Powerless is Powerful

Gratitude List 25/11/2018

As I sit on a delayed plane, trying to remain serene, it seems very appropriate for me to write about powerlessness. Before recovery, the very thought of being powerless over something didn’t really occur to me. Since working the program I’ve learnt so much, it’s no wonder it’s important admission lies within the very first step.

Today I am grateful for everything I have learnt about powerlessness.

– Although my actions and behaviors may have a bearing through the laws of attraction, I am simply powerless over people, places and things.

– There are many things I have no power over, no matter what I think or how hard I try.

– When I have tried to enforce my unwanted and not required power it has had little to zero success and nearly every time made things worse.

– Admitting I’m powerless over people has naturally meant I am less controlling and less coercive.

– Witnessing someone who is trying to enforce power when they are powerless is something I can relate but also something I don’t want to experience.

– There are many, many things more powerful than me. Whether physically, mentally or spiritually.

– Being powerless over something is not a weakness. It is a humble and courageous admission.

– A realisation of powerlessness was and is necessary for me to want help.

– Not accepting powerlessness can be a very harmful experience for all involved (including myself) and sometimes without me even realising it.

– There are a number of things about my own mind and my own body that I am powerless over.

– Ironically, admitting my powerlessness was the vital first step in becoming empowered. Anyone who believes in a greater power than themselves will be able to relate to this.

– ‘Don’t you know who I am?!’ Yes… a being, like the billions of others.


Barcelona, Spain.

Gratitude List

Gratitude List 24/11/2018

Today I am grateful for my current serenity. I say current because I know how quickly it can change.

Today I am grateful that my moments that are not so serene are still serene in comparison to my past.

Today I am grateful that I like to make others happy.
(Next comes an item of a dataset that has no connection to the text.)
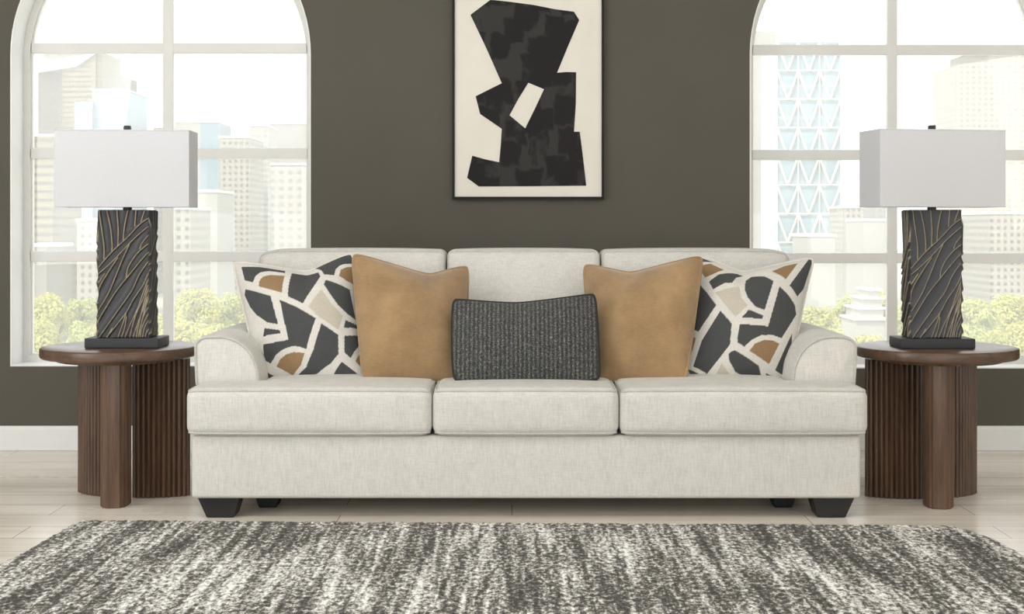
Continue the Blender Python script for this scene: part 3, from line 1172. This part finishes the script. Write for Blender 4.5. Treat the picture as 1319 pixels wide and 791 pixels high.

Today I am grateful that despite this, my happiness does not depend on anyone else’s.

Today I am grateful for progression. As long as I’ve worked the program I have continued to progress. That’s an exciting prospect.

Today I am grateful I am closer to being the person others always thought I was.

Today I am grateful, that although it’s not a financial problem, my finances have improved massively and I have become more responsible.

Today I am grateful that I live on a more level plane today. The highs and lows no longer resemble the Blackpool dipper.

Today I am grateful that although I see defects in others to which I am grateful I do not suffer, I am humble enough to not judge.

Today I am grateful for gratitude. I can’t believe for decades I thought and acted without it.

Today I am grateful for my greater power. Above everything the last couple years in recovery has given me, this is without a doubt the last thing I would give away. ‘May I do thy will always.’ My most important line in my prayers.